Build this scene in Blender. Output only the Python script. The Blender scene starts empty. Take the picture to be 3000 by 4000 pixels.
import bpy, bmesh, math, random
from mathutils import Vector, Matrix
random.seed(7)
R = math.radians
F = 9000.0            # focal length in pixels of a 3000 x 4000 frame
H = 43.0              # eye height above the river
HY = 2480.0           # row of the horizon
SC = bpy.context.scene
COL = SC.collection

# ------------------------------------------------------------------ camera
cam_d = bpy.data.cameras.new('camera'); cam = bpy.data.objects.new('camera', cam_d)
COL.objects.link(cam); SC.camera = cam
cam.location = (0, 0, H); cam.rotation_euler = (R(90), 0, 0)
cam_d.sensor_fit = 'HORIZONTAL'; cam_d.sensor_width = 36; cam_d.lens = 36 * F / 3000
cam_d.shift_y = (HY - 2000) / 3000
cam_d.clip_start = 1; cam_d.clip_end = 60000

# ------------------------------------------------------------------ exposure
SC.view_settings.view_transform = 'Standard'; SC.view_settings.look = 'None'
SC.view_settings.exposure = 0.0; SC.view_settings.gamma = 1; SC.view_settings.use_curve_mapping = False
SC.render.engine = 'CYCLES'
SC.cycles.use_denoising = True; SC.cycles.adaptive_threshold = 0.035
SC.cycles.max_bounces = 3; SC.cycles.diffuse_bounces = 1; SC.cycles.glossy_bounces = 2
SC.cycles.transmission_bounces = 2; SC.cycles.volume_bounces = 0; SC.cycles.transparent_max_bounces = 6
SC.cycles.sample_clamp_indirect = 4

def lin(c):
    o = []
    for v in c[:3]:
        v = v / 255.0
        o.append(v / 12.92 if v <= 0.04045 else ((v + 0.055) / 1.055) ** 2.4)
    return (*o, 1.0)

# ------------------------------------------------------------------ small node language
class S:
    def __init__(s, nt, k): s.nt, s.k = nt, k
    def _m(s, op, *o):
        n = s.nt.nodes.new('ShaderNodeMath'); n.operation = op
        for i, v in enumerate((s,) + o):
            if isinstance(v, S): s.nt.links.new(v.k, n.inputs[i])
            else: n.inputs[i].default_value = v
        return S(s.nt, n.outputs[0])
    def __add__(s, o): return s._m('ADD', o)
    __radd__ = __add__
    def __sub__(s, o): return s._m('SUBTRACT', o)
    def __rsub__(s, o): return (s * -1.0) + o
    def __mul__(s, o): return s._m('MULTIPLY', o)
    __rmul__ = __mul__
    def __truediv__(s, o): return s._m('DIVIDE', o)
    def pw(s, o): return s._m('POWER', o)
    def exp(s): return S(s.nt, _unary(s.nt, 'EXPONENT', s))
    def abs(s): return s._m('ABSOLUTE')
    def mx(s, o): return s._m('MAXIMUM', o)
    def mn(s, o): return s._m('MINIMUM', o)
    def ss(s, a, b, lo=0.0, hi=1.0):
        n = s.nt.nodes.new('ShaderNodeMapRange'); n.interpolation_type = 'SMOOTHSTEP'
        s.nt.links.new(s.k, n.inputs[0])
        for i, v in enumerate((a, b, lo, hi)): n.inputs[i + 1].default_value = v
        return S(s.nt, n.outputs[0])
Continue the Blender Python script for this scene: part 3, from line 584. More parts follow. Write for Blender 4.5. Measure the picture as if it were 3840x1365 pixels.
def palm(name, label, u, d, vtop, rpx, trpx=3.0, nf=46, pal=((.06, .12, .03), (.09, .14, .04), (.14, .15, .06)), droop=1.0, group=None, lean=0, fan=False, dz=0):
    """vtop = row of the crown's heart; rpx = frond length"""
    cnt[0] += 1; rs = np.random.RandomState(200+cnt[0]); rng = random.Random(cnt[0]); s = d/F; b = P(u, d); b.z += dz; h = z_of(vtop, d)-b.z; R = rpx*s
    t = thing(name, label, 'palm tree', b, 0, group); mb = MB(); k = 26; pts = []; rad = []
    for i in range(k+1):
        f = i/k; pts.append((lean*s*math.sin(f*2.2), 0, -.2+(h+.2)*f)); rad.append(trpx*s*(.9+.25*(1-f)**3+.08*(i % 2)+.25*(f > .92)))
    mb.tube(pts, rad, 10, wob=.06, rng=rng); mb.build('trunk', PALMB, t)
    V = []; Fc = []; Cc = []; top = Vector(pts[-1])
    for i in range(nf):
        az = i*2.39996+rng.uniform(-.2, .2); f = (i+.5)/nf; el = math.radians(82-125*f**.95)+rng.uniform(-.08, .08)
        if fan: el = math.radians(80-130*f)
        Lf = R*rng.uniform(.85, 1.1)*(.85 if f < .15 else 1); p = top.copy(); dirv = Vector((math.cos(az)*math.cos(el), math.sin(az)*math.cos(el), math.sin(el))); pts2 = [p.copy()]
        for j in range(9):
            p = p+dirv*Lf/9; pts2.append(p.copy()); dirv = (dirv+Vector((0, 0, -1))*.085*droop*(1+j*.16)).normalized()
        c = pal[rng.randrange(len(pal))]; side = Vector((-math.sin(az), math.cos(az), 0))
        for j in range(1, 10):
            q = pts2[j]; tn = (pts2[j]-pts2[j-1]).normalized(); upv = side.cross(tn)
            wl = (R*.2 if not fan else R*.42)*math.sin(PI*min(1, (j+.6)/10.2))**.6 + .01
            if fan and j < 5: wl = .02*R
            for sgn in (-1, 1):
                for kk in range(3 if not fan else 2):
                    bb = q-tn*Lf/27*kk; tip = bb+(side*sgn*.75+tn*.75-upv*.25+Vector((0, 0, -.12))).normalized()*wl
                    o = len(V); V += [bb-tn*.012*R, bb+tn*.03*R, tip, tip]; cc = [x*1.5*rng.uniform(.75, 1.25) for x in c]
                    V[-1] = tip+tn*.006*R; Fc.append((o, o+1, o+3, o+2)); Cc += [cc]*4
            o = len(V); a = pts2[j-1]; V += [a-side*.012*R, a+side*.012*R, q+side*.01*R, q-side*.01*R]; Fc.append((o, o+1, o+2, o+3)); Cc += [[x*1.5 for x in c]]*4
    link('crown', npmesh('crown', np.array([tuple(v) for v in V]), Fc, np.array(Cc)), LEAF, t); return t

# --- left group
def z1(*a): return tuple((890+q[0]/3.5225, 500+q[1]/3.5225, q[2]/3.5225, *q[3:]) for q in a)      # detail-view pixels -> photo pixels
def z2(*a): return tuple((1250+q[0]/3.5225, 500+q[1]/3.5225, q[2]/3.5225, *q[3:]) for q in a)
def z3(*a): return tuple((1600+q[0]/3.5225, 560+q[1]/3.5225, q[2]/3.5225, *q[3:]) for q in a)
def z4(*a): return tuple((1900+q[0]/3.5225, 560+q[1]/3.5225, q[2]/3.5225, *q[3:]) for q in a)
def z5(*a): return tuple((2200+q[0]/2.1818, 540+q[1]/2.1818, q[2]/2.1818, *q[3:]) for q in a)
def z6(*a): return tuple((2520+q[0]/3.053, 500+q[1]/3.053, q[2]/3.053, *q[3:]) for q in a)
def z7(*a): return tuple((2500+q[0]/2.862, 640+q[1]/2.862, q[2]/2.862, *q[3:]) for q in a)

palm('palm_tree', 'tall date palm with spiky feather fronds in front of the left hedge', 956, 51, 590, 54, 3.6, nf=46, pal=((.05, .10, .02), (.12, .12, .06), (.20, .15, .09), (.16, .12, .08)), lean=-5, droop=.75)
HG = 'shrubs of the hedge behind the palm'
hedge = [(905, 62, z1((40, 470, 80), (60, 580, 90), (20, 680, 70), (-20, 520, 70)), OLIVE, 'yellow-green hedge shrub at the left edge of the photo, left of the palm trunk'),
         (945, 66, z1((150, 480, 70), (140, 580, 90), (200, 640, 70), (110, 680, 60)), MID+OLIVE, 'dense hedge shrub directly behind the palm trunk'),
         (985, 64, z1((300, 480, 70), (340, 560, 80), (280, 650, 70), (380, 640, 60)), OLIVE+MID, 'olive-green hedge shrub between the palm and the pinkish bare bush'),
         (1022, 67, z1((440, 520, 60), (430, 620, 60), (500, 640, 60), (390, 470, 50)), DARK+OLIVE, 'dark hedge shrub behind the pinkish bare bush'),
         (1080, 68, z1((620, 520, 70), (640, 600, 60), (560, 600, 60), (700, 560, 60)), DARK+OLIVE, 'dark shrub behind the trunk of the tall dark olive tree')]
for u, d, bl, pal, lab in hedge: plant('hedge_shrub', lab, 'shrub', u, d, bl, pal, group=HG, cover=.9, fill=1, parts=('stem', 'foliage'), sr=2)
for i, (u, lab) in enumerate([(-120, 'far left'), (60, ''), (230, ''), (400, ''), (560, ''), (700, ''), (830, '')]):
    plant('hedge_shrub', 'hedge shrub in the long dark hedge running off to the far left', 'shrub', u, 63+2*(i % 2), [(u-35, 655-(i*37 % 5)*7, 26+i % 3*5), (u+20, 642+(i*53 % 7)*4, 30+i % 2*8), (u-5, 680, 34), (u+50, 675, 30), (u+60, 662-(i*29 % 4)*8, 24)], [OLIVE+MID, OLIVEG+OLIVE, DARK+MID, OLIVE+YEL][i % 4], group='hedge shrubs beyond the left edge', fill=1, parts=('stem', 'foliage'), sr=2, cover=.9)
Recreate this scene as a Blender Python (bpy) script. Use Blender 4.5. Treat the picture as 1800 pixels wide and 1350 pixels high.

_ _ _ _ _

Transcribe only, please, the lines from the first line of the records through the line with "cam_d.clip_start = 1; cam_d.clip_end = 60000". Both of those lines are included.

Build this scene in Blender. Output only the Python script. The Blender scene starts empty. Take the picture to be 3000 by 4000 pixels.
import bpy, bmesh, math, random
from mathutils import Vector, Matrix
random.seed(7)
R = math.radians
F = 9000.0            # focal length in pixels of a 3000 x 4000 frame
H = 43.0              # eye height above the river
HY = 2480.0           # row of the horizon
SC = bpy.context.scene
COL = SC.collection

# ------------------------------------------------------------------ camera
cam_d = bpy.data.cameras.new('camera'); cam = bpy.data.objects.new('camera', cam_d)
COL.objects.link(cam); SC.camera = cam
cam.location = (0, 0, H); cam.rotation_euler = (R(90), 0, 0)
cam_d.sensor_fit = 'HORIZONTAL'; cam_d.sensor_width = 36; cam_d.lens = 36 * F / 3000
cam_d.shift_y = (HY - 2000) / 3000
cam_d.clip_start = 1; cam_d.clip_end = 60000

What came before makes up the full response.